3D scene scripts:
========

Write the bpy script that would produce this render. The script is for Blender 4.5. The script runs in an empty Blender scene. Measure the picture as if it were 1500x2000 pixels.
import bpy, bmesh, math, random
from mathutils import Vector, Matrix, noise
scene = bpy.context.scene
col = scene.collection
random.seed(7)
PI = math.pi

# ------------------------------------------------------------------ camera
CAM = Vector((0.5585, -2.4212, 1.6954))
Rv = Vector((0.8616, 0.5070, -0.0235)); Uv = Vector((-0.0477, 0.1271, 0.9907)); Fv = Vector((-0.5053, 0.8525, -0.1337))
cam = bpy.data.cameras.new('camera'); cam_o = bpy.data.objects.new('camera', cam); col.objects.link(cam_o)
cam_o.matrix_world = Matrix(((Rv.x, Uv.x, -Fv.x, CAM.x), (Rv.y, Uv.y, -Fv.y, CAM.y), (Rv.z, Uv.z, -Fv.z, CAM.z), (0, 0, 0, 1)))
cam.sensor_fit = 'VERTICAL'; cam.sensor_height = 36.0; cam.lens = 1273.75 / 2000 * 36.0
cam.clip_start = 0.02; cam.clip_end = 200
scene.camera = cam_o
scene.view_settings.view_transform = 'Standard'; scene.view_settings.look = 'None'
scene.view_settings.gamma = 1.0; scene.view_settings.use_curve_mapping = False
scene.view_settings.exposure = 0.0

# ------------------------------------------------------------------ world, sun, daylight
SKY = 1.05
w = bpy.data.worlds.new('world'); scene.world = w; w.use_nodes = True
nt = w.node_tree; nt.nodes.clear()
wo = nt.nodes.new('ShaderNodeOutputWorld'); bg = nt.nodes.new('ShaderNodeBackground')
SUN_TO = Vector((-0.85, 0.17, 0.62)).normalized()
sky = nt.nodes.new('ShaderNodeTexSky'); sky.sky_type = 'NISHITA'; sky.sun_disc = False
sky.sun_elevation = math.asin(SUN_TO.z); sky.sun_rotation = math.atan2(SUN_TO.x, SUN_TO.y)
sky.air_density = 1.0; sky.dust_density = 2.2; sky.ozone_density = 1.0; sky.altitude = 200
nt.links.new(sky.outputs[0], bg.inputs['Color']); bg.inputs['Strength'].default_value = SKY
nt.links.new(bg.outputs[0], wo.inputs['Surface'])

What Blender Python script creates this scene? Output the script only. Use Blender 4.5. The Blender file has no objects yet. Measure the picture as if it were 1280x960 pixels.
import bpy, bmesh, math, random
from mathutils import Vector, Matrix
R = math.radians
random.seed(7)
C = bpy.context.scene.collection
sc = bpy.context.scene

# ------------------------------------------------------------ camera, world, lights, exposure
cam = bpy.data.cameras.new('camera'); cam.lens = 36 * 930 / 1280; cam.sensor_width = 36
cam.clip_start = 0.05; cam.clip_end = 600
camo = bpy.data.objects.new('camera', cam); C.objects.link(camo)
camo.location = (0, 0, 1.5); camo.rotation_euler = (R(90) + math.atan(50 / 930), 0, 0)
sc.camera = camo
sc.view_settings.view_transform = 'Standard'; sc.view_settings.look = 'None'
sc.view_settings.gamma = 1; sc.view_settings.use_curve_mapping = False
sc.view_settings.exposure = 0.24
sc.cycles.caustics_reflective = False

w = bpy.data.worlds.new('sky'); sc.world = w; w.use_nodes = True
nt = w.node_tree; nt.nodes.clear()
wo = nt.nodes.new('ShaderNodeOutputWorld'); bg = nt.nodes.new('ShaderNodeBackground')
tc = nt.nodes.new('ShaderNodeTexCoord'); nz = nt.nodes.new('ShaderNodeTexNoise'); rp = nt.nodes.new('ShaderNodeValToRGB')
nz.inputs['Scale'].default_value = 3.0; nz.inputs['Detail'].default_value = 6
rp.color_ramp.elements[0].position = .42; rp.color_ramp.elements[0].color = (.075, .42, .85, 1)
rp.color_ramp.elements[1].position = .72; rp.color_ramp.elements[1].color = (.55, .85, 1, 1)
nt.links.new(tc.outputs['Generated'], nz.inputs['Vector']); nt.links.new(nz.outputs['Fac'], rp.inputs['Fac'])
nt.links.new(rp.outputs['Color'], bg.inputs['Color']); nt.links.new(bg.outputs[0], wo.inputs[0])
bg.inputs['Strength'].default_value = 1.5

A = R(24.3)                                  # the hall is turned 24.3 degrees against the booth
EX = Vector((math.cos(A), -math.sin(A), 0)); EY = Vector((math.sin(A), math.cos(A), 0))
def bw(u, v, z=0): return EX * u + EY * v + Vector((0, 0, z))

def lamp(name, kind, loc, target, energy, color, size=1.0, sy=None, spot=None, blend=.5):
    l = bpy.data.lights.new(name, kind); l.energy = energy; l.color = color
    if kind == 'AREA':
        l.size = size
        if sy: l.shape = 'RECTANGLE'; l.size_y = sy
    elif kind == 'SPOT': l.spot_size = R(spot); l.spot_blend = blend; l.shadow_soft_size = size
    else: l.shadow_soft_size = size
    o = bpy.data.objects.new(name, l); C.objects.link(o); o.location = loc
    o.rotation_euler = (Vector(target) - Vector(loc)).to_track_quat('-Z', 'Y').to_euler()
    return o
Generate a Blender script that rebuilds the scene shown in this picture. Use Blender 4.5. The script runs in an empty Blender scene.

========

TASK REQUIREMENTS: Reproduce exactly the lines from the beginning of the entries above up to and including the line that contains "PI = math.pi".

COMPLETED TASK:
Write the bpy script that would produce this render. The script is for Blender 4.5. The script runs in an empty Blender scene. Measure the picture as if it were 1500x2000 pixels.
import bpy, bmesh, math, random
from mathutils import Vector, Matrix, noise
scene = bpy.context.scene
col = scene.collection
random.seed(7)
PI = math.pi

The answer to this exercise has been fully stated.